Le siècle d’or d’Anvers
Publié en octobre 2024. Par Books.
La célèbre tour de Babel peinte par Bruegel l’Ancien impressionne par son architecture surréaliste avant l’heure en forme de spirale. À l’instar de ses contemporains, le peintre associait cet épisode de la Bible à l’extraordinaire expansion de la ville d’Anvers au cours du XVIᵉ siècle. « Le commerce du monde entier » se trouvait dans cette ville, selon l’expression du diplomate vénitien Bernardo Navagero. Un essor dû à l’ensablement du Zwin, ancien bras de la mer du Nord, vers 1500, qui avait rendu Bruges inaccessible par bateau, faisant d’Anvers le port commercial le plus important d’Europe. On pouvait y acheter de tout : de la laine anglaise, des épices, du papier, des pierres précieuses, de la soie, du sucre, de l’ivoire, de l’or, de la porcelaine chinoise, du vin et bientôt des livres…

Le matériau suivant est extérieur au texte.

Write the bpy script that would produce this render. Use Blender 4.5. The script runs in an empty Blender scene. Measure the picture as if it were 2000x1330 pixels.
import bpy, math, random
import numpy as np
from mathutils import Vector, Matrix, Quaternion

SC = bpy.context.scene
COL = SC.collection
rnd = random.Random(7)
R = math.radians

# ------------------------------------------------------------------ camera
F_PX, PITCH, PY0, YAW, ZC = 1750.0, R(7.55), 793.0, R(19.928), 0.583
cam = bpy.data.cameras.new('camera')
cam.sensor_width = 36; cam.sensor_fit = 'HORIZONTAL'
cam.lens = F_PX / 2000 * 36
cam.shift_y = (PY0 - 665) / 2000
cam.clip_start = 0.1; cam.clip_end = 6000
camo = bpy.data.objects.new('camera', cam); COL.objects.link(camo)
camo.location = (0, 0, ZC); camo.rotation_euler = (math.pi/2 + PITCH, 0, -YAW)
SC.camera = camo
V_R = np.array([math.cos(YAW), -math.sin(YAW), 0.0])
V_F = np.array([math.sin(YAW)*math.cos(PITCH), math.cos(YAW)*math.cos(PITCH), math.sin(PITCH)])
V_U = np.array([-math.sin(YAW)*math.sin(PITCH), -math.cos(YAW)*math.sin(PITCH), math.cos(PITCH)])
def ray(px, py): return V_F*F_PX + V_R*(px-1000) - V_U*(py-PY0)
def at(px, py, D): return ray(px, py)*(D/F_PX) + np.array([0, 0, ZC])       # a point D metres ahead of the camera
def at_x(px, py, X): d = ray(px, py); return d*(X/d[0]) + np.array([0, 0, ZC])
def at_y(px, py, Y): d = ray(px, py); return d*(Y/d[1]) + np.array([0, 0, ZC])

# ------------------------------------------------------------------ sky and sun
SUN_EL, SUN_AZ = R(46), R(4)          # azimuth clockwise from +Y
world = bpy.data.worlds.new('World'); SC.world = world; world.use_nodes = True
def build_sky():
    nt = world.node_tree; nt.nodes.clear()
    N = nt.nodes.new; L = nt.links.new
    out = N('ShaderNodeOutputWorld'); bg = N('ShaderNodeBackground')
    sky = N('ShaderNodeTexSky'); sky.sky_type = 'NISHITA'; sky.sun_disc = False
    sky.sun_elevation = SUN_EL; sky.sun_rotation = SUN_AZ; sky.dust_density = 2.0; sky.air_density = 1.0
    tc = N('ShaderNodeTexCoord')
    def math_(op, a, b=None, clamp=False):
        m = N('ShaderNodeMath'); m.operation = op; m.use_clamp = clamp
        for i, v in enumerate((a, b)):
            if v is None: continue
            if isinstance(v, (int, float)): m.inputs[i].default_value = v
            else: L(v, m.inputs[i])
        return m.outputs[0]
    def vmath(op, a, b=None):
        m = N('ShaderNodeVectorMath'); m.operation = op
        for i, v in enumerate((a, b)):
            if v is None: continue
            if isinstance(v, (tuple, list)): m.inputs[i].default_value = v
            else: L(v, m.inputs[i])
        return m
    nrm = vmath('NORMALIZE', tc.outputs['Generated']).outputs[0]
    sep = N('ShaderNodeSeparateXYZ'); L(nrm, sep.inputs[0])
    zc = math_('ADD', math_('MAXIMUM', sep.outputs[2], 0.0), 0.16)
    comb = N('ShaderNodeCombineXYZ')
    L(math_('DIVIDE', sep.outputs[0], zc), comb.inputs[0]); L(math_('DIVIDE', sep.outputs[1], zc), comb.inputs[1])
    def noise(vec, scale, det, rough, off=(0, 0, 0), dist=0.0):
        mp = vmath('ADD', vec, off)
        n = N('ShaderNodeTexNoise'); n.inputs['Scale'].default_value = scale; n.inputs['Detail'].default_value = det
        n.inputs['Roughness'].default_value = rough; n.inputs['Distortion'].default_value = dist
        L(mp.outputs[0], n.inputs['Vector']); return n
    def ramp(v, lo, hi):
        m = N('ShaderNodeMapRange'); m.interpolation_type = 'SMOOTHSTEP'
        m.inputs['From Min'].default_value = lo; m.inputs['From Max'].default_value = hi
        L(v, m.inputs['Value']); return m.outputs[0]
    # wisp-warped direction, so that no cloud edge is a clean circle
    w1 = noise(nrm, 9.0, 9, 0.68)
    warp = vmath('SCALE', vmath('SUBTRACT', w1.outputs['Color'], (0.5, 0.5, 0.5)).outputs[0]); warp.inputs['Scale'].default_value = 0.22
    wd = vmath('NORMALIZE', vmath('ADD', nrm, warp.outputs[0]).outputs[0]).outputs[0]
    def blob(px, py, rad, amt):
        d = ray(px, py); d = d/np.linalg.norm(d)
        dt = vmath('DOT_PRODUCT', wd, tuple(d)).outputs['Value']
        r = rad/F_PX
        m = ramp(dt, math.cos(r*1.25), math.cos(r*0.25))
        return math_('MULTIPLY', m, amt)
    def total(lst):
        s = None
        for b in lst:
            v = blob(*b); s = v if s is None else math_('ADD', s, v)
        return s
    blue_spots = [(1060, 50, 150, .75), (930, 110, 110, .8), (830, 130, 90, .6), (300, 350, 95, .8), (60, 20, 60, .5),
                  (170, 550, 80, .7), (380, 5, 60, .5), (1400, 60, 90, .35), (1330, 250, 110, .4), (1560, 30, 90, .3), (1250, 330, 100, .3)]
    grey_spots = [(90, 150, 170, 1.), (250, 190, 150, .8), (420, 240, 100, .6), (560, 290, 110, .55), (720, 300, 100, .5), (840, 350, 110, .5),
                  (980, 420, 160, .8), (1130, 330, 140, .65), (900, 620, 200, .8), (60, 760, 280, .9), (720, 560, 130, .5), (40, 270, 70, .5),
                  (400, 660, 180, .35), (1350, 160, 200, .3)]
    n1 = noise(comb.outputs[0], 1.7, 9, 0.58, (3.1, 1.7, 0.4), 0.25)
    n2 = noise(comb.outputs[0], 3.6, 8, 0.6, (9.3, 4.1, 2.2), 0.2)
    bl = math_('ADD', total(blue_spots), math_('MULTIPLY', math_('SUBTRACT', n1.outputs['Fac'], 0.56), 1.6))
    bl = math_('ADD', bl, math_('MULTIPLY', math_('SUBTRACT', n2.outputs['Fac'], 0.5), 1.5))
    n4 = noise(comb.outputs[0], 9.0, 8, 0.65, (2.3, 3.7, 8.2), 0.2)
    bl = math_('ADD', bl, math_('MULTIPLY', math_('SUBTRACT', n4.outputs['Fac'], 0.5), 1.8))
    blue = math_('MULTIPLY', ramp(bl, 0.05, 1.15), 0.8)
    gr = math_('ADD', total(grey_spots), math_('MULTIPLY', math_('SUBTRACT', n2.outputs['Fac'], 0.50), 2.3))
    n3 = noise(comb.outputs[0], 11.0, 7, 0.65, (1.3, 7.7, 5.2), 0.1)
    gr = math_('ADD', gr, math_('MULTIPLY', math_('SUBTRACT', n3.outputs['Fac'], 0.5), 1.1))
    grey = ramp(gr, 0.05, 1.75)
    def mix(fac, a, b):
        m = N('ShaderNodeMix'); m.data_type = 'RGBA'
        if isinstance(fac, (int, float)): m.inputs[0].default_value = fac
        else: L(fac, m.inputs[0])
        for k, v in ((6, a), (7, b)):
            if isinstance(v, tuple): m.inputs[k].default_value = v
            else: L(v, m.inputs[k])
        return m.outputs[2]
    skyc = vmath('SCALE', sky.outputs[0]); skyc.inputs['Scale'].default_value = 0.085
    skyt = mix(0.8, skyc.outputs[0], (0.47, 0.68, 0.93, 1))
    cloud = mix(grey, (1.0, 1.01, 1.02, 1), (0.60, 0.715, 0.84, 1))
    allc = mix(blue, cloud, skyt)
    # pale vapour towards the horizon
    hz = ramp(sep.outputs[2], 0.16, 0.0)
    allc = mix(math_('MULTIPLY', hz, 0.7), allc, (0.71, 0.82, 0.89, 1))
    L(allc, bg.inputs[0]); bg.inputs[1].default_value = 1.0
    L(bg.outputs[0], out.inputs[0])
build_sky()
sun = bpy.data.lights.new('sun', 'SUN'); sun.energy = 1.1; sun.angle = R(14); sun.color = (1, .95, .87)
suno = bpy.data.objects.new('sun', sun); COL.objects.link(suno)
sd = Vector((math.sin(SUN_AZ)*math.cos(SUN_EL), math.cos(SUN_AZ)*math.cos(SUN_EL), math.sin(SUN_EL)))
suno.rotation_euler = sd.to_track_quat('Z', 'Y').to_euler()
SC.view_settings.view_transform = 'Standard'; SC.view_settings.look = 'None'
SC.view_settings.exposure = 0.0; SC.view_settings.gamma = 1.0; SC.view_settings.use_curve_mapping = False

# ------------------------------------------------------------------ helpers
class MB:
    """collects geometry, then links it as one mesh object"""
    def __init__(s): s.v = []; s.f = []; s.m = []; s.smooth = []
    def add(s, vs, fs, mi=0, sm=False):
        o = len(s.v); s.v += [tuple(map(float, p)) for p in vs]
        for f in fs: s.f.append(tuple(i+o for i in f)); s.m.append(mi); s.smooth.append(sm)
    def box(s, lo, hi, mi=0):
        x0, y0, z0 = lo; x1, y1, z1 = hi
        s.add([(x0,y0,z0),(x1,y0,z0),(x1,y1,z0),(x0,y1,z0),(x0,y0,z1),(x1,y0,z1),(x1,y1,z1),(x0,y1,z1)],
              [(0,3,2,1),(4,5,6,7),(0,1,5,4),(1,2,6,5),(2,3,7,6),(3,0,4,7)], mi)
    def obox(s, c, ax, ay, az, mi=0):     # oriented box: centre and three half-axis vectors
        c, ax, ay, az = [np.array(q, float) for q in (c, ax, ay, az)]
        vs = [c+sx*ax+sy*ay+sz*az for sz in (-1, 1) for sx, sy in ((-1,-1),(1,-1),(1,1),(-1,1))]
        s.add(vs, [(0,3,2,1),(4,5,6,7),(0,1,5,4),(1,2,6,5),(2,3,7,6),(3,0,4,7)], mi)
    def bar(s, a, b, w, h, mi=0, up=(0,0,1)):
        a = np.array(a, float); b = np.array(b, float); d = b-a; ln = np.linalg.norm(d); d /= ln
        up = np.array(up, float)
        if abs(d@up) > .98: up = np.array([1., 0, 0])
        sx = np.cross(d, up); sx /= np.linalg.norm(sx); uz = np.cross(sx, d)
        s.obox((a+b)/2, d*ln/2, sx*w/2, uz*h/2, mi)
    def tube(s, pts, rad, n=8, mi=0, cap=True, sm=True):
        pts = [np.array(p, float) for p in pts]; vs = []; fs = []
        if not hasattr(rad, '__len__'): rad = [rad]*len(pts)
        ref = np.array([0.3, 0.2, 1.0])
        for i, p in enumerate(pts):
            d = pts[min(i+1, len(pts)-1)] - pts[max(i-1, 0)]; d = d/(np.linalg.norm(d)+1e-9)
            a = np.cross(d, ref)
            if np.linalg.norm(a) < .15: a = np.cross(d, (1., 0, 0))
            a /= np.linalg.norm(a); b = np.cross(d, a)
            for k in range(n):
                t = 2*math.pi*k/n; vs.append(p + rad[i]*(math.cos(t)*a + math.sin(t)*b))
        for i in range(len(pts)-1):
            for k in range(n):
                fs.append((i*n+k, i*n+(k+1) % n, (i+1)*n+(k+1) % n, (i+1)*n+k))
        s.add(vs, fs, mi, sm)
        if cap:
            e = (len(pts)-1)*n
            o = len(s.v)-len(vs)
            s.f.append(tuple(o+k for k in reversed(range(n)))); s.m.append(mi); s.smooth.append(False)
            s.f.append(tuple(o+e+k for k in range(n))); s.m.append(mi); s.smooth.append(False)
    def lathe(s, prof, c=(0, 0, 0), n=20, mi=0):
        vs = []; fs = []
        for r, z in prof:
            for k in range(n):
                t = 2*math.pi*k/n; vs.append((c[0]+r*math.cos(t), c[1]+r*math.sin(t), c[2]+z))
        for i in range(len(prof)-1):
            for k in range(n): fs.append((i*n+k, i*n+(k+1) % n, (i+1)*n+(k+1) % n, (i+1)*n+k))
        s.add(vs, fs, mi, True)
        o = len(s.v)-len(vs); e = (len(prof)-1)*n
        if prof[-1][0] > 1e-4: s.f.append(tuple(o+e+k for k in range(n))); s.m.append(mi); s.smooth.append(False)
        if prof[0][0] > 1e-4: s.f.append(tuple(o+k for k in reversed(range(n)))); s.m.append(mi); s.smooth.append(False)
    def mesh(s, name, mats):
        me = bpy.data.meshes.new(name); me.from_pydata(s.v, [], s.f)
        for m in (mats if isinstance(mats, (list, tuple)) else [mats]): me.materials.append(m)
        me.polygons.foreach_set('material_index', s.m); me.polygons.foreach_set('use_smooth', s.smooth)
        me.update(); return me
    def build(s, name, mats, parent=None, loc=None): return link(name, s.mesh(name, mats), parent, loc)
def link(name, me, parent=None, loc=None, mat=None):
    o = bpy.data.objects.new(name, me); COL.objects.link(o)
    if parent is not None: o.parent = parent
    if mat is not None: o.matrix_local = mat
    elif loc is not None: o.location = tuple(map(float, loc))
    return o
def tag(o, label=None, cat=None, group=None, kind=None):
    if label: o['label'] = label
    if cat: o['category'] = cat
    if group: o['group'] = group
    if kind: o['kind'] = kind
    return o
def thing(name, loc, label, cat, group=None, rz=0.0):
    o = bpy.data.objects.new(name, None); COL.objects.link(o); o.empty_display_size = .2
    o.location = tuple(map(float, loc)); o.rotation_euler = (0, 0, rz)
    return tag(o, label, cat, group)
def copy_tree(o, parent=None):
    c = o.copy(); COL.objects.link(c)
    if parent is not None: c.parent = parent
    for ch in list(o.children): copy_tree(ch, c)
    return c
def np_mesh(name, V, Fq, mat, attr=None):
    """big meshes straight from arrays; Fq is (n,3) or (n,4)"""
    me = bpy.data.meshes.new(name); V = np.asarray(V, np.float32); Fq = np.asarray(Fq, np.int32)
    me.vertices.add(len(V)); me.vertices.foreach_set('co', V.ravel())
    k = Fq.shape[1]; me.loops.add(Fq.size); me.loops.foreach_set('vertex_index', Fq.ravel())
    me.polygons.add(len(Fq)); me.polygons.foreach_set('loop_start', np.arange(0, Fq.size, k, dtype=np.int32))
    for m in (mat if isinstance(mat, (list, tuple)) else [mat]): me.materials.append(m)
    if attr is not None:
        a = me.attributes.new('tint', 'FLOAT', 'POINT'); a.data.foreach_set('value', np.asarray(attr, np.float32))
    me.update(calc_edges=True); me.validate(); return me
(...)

Dans un ouvrage qui vient d’être traduit en français, Michael Pye, historien et journaliste britannique, explore « les années fastes » d’Anvers : « ces quelques décennies fugaces pendant lesquelles elle a brillé de mille feux », souligne The London Review of Books. Un succès surprenant, car Anvers n’avait pas de cour, ni d’évêque, ni de dynastie régnante. « Une tolérance pragmatique » faisait de cette ville cosmopolite un endroit propice aux affaires. C’est là que prend racine la financiarisation de la vie, et qu’apparaît, en 1531, la première bourse au sens moderne. Le vent tourne dans les années 1560, avec l’avènement de la Réforme. « Les ingrédients magiques qui faisaient le succès d’Anvers se sont dissous rapidement », écrit The Guardian. En 1585, la ville est mise à sac par les troupes de Philippe II d’Espagne. Vers 1600, les rues sont quasi désertes. Les forces vives ont fui vers le nord. Amsterdam devient le nouvel Anvers.